• GIVEN MATERIAL:
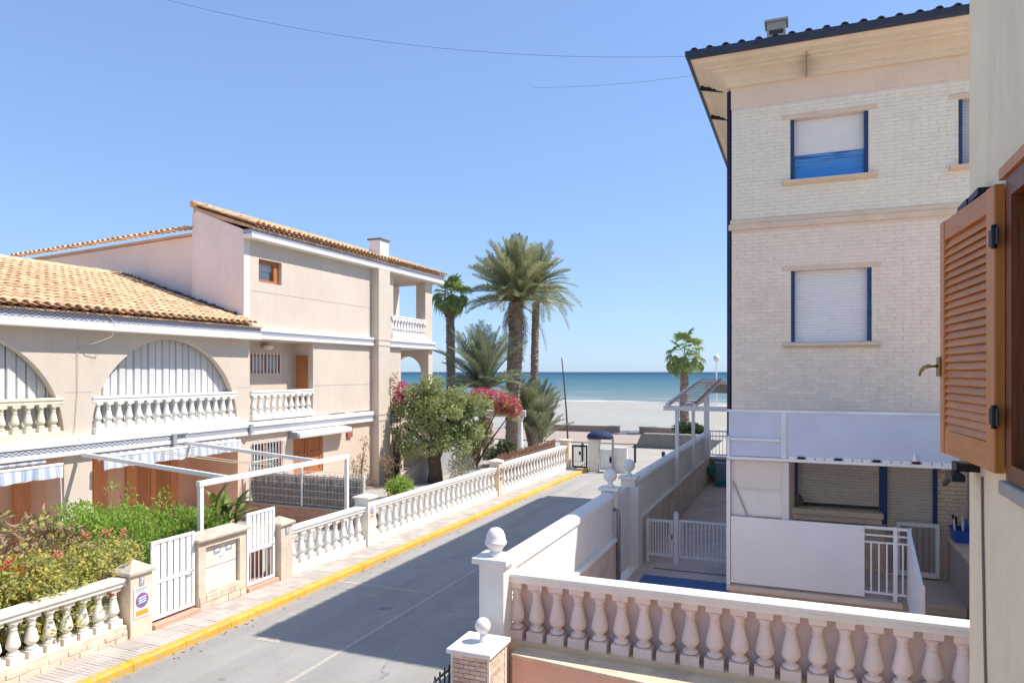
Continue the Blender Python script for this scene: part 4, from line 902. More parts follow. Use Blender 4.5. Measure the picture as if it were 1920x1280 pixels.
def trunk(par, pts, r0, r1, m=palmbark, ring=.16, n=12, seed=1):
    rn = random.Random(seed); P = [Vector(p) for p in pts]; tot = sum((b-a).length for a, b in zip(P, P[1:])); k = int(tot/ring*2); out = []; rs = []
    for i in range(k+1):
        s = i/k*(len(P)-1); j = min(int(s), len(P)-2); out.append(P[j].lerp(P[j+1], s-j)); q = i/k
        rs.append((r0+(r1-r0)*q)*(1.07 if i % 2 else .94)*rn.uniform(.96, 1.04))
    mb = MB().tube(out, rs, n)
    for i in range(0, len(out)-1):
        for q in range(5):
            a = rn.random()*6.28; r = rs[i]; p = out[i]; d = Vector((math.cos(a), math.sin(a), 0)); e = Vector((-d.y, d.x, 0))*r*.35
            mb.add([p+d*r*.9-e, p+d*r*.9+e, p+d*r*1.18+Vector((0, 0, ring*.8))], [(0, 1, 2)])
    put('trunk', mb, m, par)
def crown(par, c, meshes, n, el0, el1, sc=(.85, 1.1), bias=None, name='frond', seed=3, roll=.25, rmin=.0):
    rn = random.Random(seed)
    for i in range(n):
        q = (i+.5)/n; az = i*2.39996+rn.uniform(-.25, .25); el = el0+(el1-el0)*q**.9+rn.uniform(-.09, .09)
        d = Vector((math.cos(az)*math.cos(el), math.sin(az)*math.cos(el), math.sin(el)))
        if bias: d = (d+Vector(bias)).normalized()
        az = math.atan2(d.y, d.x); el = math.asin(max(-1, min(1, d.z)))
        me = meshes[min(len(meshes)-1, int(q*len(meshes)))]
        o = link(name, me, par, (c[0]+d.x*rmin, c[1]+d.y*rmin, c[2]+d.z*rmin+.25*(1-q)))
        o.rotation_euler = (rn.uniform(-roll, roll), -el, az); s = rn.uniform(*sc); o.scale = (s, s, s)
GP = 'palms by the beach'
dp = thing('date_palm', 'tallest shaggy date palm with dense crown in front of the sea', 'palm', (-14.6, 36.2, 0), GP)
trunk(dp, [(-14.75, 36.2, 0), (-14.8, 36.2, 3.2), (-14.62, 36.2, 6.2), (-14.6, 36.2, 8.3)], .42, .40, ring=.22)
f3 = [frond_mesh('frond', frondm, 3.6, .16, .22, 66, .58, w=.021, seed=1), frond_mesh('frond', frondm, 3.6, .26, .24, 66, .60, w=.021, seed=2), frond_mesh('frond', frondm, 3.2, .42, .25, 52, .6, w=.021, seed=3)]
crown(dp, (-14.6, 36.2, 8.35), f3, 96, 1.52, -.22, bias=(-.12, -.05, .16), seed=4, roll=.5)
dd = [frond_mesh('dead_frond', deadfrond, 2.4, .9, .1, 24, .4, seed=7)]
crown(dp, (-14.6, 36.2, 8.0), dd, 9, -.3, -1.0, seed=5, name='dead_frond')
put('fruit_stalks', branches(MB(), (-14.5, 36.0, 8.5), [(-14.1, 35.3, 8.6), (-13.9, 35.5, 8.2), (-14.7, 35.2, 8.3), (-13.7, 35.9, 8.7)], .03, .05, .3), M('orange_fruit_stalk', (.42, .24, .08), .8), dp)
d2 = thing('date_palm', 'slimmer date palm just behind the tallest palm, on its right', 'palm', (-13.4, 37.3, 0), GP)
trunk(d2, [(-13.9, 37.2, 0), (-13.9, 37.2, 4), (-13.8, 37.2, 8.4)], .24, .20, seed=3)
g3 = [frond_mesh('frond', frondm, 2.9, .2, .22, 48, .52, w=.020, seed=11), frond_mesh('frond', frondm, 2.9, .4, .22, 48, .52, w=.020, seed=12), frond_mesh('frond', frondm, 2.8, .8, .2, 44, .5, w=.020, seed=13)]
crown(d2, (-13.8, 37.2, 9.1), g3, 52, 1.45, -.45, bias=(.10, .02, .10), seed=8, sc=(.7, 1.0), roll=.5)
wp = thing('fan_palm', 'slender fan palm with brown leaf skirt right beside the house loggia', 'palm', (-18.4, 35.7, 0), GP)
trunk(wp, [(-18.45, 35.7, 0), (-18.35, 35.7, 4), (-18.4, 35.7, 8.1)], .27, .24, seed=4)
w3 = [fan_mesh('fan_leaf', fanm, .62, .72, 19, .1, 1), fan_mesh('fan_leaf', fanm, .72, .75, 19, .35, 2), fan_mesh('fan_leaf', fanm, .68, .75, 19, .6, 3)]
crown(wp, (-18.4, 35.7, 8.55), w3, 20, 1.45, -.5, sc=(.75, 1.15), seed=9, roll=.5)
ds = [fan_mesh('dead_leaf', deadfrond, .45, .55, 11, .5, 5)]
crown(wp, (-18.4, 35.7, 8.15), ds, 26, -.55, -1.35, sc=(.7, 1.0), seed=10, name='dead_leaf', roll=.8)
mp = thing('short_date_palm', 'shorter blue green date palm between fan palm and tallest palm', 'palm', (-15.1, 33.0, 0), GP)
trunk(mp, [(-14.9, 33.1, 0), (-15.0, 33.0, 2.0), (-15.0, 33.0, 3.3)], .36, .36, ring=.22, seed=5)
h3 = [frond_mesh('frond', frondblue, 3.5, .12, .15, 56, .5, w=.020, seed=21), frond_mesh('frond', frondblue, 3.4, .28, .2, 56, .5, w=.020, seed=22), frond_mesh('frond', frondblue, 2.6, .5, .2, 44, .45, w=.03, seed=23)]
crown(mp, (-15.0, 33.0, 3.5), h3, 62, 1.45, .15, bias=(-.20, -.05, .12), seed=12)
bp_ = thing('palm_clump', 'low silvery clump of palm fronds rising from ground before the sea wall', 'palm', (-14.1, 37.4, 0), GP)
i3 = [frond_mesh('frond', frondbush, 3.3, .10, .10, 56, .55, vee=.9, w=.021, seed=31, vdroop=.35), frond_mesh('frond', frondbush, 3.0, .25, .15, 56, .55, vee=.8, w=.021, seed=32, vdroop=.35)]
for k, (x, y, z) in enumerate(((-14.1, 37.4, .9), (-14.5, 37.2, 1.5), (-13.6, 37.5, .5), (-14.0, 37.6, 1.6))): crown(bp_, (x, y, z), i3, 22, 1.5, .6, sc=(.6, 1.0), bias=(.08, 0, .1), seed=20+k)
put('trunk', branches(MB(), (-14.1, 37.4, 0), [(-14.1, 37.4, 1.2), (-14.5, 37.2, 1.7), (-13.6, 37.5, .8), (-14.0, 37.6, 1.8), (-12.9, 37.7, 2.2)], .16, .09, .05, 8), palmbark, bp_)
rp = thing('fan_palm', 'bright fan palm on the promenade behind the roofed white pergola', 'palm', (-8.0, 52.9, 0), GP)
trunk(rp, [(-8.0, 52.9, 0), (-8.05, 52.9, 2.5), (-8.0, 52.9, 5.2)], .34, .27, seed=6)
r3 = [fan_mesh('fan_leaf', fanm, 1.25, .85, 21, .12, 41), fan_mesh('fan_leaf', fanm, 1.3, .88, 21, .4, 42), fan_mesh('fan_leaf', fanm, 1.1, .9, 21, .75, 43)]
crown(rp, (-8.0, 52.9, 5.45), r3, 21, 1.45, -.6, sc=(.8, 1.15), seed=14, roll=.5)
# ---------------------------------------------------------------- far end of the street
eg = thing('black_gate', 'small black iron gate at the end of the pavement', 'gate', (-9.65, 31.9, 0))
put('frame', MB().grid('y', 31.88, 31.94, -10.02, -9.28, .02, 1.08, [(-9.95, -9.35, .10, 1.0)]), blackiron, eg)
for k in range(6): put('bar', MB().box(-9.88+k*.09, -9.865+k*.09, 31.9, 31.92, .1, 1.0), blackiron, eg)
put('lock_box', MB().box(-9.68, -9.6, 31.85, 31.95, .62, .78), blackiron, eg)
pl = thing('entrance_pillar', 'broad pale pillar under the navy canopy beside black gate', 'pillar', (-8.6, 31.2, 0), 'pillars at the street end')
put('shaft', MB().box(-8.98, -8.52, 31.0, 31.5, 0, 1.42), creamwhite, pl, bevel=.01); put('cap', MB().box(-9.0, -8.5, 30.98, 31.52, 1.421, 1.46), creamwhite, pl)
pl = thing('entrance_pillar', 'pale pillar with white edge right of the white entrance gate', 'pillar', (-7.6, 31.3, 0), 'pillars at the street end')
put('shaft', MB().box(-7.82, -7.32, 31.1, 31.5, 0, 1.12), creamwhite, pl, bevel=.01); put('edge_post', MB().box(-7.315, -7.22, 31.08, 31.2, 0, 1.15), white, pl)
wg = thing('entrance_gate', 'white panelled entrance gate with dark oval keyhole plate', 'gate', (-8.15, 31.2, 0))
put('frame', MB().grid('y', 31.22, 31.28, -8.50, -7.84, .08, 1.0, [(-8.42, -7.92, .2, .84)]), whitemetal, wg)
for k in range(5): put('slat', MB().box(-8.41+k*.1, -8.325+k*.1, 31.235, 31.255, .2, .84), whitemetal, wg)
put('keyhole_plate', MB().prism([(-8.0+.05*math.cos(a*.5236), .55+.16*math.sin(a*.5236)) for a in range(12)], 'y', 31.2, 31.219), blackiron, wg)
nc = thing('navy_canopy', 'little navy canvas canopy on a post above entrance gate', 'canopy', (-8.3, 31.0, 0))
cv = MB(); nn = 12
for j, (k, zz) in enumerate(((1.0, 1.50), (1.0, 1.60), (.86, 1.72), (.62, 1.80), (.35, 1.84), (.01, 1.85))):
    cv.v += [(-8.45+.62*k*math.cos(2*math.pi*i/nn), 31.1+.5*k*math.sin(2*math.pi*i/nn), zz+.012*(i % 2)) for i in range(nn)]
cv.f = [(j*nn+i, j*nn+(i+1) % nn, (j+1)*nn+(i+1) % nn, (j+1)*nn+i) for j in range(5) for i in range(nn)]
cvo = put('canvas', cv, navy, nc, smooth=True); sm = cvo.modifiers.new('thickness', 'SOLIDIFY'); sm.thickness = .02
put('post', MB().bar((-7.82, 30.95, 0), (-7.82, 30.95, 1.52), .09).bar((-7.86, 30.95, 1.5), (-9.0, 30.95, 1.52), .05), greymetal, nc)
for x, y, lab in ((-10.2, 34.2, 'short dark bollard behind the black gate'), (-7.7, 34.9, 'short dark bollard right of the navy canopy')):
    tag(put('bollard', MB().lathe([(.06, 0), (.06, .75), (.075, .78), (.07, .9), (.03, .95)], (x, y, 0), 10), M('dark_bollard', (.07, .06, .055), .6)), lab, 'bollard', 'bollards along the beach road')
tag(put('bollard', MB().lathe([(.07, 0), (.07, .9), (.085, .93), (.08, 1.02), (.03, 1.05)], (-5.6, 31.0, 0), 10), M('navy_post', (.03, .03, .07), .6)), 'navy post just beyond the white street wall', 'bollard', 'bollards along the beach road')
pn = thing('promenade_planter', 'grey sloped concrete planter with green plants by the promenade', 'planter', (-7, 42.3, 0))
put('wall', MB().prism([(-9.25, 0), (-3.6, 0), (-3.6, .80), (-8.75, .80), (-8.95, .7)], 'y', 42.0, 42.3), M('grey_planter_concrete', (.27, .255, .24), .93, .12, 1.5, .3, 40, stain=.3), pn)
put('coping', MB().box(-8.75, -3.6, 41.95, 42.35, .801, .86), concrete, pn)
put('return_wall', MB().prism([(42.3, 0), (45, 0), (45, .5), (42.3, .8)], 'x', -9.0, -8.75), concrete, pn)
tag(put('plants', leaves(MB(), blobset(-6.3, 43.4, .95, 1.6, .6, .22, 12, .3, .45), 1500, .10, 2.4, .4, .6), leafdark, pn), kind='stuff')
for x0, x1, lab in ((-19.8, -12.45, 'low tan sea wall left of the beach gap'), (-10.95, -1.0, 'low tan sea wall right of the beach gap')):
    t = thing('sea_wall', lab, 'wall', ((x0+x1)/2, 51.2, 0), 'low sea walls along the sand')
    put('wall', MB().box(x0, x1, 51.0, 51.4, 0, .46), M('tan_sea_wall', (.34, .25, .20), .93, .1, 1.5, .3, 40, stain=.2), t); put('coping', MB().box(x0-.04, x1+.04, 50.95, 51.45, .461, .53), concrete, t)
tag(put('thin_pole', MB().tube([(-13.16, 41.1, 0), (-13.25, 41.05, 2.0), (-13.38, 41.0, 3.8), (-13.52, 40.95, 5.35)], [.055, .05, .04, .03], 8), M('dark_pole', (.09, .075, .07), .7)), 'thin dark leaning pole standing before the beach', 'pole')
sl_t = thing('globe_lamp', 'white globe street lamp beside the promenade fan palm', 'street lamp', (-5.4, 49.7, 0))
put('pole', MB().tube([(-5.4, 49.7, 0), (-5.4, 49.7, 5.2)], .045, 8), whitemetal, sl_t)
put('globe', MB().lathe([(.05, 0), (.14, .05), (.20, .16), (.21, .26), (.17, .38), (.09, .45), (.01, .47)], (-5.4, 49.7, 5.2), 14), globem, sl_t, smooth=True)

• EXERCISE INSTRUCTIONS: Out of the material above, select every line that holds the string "from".

• TASK SOLUTION:
Continue the Blender Python script for this scene: part 4, from line 902. More parts follow. Use Blender 4.5. Measure the picture as if it were 1920x1280 pixels.
bp_ = thing('palm_clump', 'low silvery clump of palm fronds rising from ground before the sea wall', 'palm', (-14.1, 37.4, 0), GP)